A visit to the Art Gallery of Ontario (AGO)

I’ve had a membership at the Royal Ontario Museum (ROM) for almost 10 years.  Each season, they offer a free exchange weekend with other museums and galleries which don’t have exchange privileges with the ROM.  A few years ago, I took advantage of those to visit the Aga Khan Museum and the Bata Shoe Museum (both are well worth a visit if you are in Toronto).  I did blog about the shoe museum here but apparently not about the Aga Khan.

A few weekends ago I took advantage of another exchange.  It was a visit to the Art Gallery of Ontario (AGO).  When the ROM announced the date earlier this fall, I added the date to my calendar, so I’d remember this time.  Saturday morning I met Karen at the Gallery and we spent about 4 hours roaming around. 

The first stop was downstairs to visit the model ships gallery.  The first thing to catch my eye was a shadow.  It’s cast by a tiller from a Viking Ship which hangs nearby.  They also had a large collection of models made by French POWs during the late 17th and early 18th centuries.  This one is a model of the Victory as the funerary Catafalque for Vice-Admiral Nelson.  




The second stop was upstairs to visit the African Art and then the Canadian Art galleries.  Three of my favourite items in the African area were a face mask, an adze and a throne.  The face mask is from Gabon and was used by dancers on stilts during funerals and public festivals.  The adze looks like someone sticking his strangely shaped tongue out.  According to the notes, it’s an Adze with Human-shaped Handle from the Democratic Republic of the Congo.  The throne is from Cameroon made of glass beads, cowrie shells and wood among others.
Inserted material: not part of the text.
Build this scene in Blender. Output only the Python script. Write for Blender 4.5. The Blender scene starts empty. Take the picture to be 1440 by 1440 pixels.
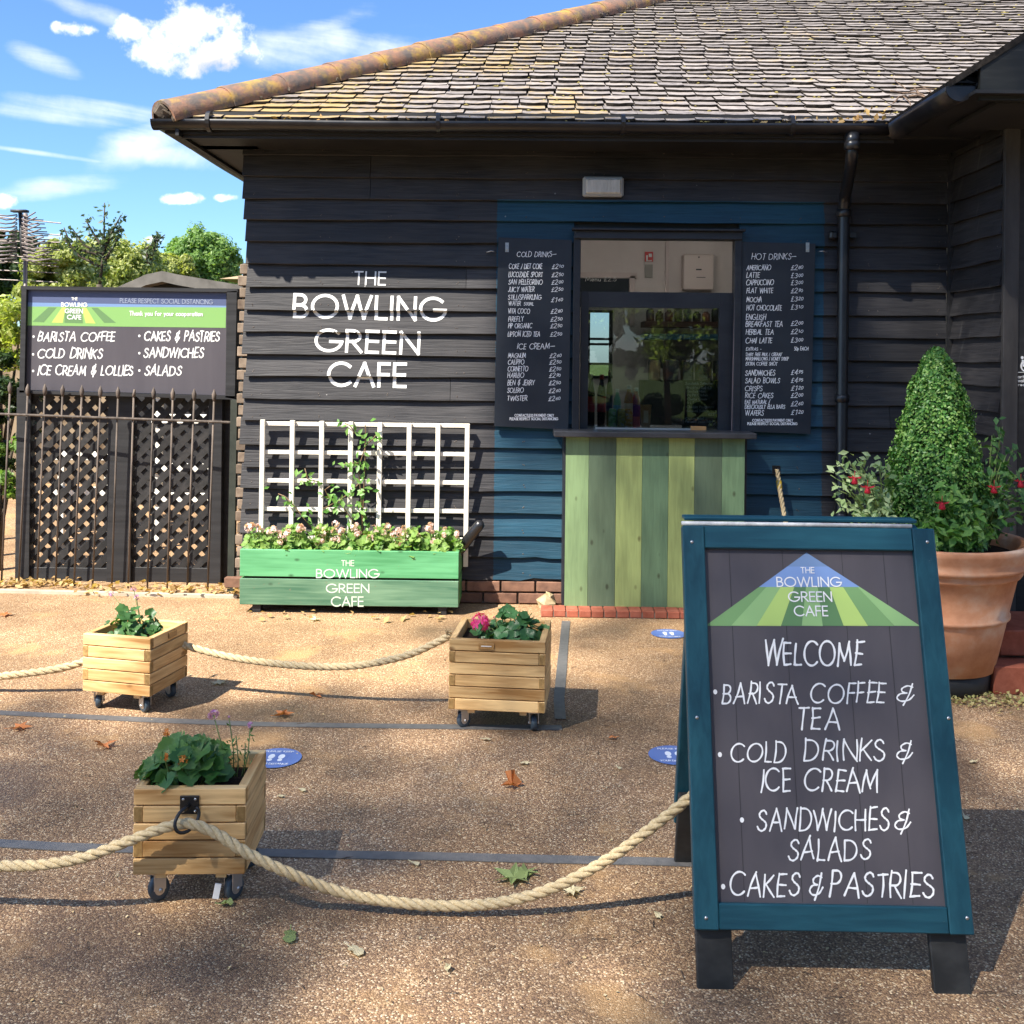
import bpy, math, random
import numpy as np
from mathutils import Vector, Matrix, Euler
random.seed(7); rng = np.random.default_rng(7)
PI = math.pi
S = bpy.context.scene
COL = S.collection
# ------------------------------------------------------------------ camera, sky, sun, exposure
F, PX0, PY0, CAMZ = 1440.0, 720.0, 503.0, 1.587
YAW, ROLL = math.radians(0.9), math.radians(0.6)
cd = bpy.data.cameras.new('camera'); cam = bpy.data.objects.new('camera', cd); COL.objects.link(cam)
RC = (Euler((0, 0, YAW)).to_matrix() @ Euler((PI/2, 0, 0)).to_matrix() @ Euler((0, 0, ROLL)).to_matrix())
cam.matrix_world = Matrix.Translation((0, 0, CAMZ)) @ RC.to_4x4()
cd.sensor_width = 36; cd.lens = 36*F/1440; cd.shift_y = -(720-PY0)/1440; cd.clip_start = .05; cd.clip_end = 1200
S.camera = cam
SUN = Vector((1, 1, -1.65)).normalized()
SUN_EL = math.asin(-SUN.z); SUN_AZ = math.radians(225)
W_ = bpy.data.worlds.new('World'); S.world = W_; W_.use_nodes = True
def build_world():
    nt = W_.node_tree; n = nt.nodes; l = nt.links; n.clear()
    out = n.new('ShaderNodeOutputWorld'); bg = n.new('ShaderNodeBackground'); bg.inputs[1].default_value = 0.075
    sky = n.new('ShaderNodeTexSky'); sky.sky_type = 'NISHITA'; sky.sun_disc = False
    sky.sun_elevation = SUN_EL; sky.sun_rotation = SUN_AZ; sky.air_density = 1.0; sky.dust_density = .4; sky.ozone_density = 2.0
    geo = n.new('ShaderNodeTexCoord')
    sep = n.new('ShaderNodeSeparateXYZ'); l.new(geo.outputs['Generated'], sep.inputs[0])
    def m(op, a, b=None, c=None):
        x = n.new('ShaderNodeMath'); x.operation = op
        for i, v in enumerate((a, b, c)):
            if v is None: continue
            if isinstance(v, (int, float)): x.inputs[i].default_value = v
            else: l.new(v, x.inputs[i])
        return x.outputs[0]
    dy = m('MAXIMUM', sep.outputs[1], .05)
    u = m('DIVIDE', sep.outputs[0], dy); v = m('DIVIDE', sep.outputs[2], dy)
    # noise in a sky-plane mapping, so that clouds carry on all round
    up = m('ADD', m('MAXIMUM', sep.outputs[2], 0.0), .22)
    cmb = n.new('ShaderNodeCombineXYZ'); l.new(m('DIVIDE', sep.outputs[0], up), cmb.inputs[0]); l.new(m('DIVIDE', sep.outputs[1], up), cmb.inputs[1])
    def noise(vec, scale, det, rough, dist=0):
        x = n.new('ShaderNodeTexNoise'); x.inputs['Scale'].default_value = scale; x.inputs['Detail'].default_value = det
        x.inputs['Roughness'].default_value = rough; x.inputs['Distortion'].default_value = dist; l.new(vec, x.inputs['Vector']); return x.outputs[0]
    dirn = noise(geo.outputs['Generated'], 9, 8, .62); dirn2 = noise(geo.outputs['Generated'], 55, 5, .6)
    mp = n.new('ShaderNodeMapping'); mp.inputs['Scale'].default_value = (.7, 1.0, 3.2); mp.inputs['Rotation'].default_value = (0, .25, 0); l.new(geo.outputs['Generated'], mp.inputs[0])
    wn = noise(mp.outputs[0], 5.5, 7, .55, .6)
    def blob(px, py, rx, ry, rot=0.0):
        cu, cv, ru, rv = (px-720)/1440+(-.0157), (503-py)/1440, rx/1440, ry/1440
        du = m('SUBTRACT', u, cu); dv = m('SUBTRACT', v, cv)
        c, s = math.cos(rot), math.sin(rot)
        a = m('DIVIDE', m('ADD', m('MULTIPLY', du, c), m('MULTIPLY', dv, s)), ru)
        b = m('DIVIDE', m('SUBTRACT', m('MULTIPLY', dv, c), m('MULTIPLY', du, s)), rv)
        q = m('ADD', m('MULTIPLY', a, a), m('MULTIPLY', b, b))
        return m('SUBTRACT', 1.0, q)
    def union(bl):
        r = bl[0]
        for b in bl[1:]: r = m('MAXIMUM', r, b)
        return m('MAXIMUM', r, -1.5)
    def smooth(x, a, b):
        mr = n.new('ShaderNodeMapRange'); mr.interpolation_type = 'SMOOTHSTEP'; l.new(x, mr.inputs[0])
        mr.inputs[1].default_value = a; mr.inputs[2].default_value = b; return mr.outputs[0]
    cum = union([blob(268, 42, 62, 46), blob(232, 62, 60, 38), blob(180, 42, 36, 22), blob(310, 68, 60, 36), blob(275, 88, 75, 24), blob(92, 44, 34, 13), blob(70, 40, 12, 10),
                 blob(250, 284, 32, 9), blob(315, 281, 20, 7), blob(-5, 288, 26, 12), blob(90, 350, 60, 20), blob(215, 342, 20, 8)])
    cmask = smooth(m('ADD', cum, m('ADD', m('MULTIPLY', m('SUBTRACT', dirn, .5), 3.6), m('MULTIPLY', m('SUBTRACT', dirn2, .5), 3.0))), -.15, 1.05)
    wis = union([blob(205, 200, 120, 34, .35), blob(250, 222, 110, 24, -.1), blob(80, 160, 170, 20, -.1), blob(430, 65, 130, 42, .05), blob(520, 120, 110, 40, .1), blob(470, 30, 120, 20, .3), blob(560, 90, 150, 70, .1),
                 blob(60, 222, 130, 5, -.13), blob(40, 80, 70, 20, -.4), blob(120, 20, 130, 22, -.3), blob(350, 230, 80, 16), blob(60, 270, 120, 20, .1)])
    wmask = m('MULTIPLY', smooth(m('ADD', wis, m('ADD', m('MULTIPLY', m('SUBTRACT', wn, .5), 4.4), m('MULTIPLY', m('SUBTRACT', dirn, .5), 2.2))), .1, 2.0), .8)
    base = smooth(noise(cmb.outputs[0], .9, 7, .55, .4), .44, .72)
    behind = smooth(sep.outputs[1], .25, .05)
    gen = m('MULTIPLY', base, m('MULTIPLY', behind, .75))
    mask = m('MAXIMUM', m('MAXIMUM', cmask, wmask), gen)
    # cloud colour: white tops, lavender grey bases
    shade = smooth(m('ADD', m('MULTIPLY', m('SUBTRACT', blob(300, 98, 75, 30), -.2), 1.0), m('MULTIPLY', m('SUBTRACT', dirn, .5), 1.5)), .1, 1.3)
    mix = n.new('ShaderNodeMix'); mix.data_type = 'RGBA'; l.new(shade, mix.inputs[0])
    mix.inputs[6].default_value = (6.2, 6.2, 6.4, 1); mix.inputs[7].default_value = (3.7, 3.6, 4.3, 1)
    tint = n.new('ShaderNodeMix'); tint.data_type = 'RGBA'; tint.blend_type = 'MULTIPLY'; tint.inputs[0].default_value = 1
    l.new(sky.outputs[0], tint.inputs[6])
    tint.inputs[7].default_value = (.52, .71, .93, 1)
    mx = n.new('ShaderNodeMix'); mx.data_type = 'RGBA'; l.new(mask, mx.inputs[0]); l.new(tint.outputs[2], mx.inputs[6]); l.new(mix.outputs[2], mx.inputs[7])
    l.new(mx.outputs[2], bg.inputs[0]); l.new(bg.outputs[0], out.inputs[0])
build_world()
sl = bpy.data.lights.new('sun', 'SUN'); sl.energy = 3.8; sl.angle = math.radians(.55); sl.color = (1, .93, .82)
so = bpy.data.objects.new('sun', sl); COL.objects.link(so); so.rotation_euler = SUN.to_track_quat('-Z', 'Y').to_euler(); so.location = (-8, -8, 14)
S.view_settings.view_transform = 'Standard'; S.view_settings.look = 'None'; S.view_settings.gamma = 1; S.view_settings.use_curve_mapping = False
S.view_settings.exposure = 1.78
S.cycles.max_bounces = 8; S.cycles.transparent_max_bounces = 12; S.cycles.use_denoising = True
# ------------------------------------------------------------------ pixel -> world helpers (photo pixels, on real planes)
def ray(px, py): return RC @ Vector(((px-PX0)/F, (PY0-py)/F, -1))
def at(px, py, Y):
    d = ray(px, py); t = Y/d.y; return Vector((d.x*t, Y, CAMZ+d.z*t))
def gr(px, py, z=0.0):
    d = ray(px, py); t = (z-CAMZ)/d.z; return Vector((d.x*t, d.y*t, z))
def onplane(px, py, p0, nrm):
    d = ray(px, py); o = Vector((0, 0, CAMZ)); t = (Vector(p0)-o).dot(nrm)/d.dot(nrm); return o+d*t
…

We started to look at the Canadian collection but it was lunch time so we headed downstairs for some lunch.  During lunch we looked at the map of the Gallery and decided to see the religious art collection before returning to the Canadian Gallery.   The book is a Book of Hours made in 1420.  I deliberately added my finger to the photo to get an idea of the size.  The second item is a prayer bead.  Its not much bigger than the Book of Hours and the details carved inside the bead are amazing.  Such delicate work in such a tiny space!  Its made of boxwood in the Netherlands in the early 1500's.  The top half shows the Last Judgement and the bottom half the Coronation of the Virgin




Back in the Canadian Gallery, I like the clear images best.  I don't get the abstract ones.  These two appealed to me because they are some many familiar activities.  We used a hill for tobogganing not a haystack but we made snowmen and had some forts and snowball fights.  We also use to head back to the other side of the woods through the drifts to toboggan there.  We did dig holes into the drifts (and got in trouble for that) and fell through the tops of them.  Both paintings are by William Kurelek.



We didn't explore the whole of the gallery.  There is a lot to see and we will need to schedule another visit.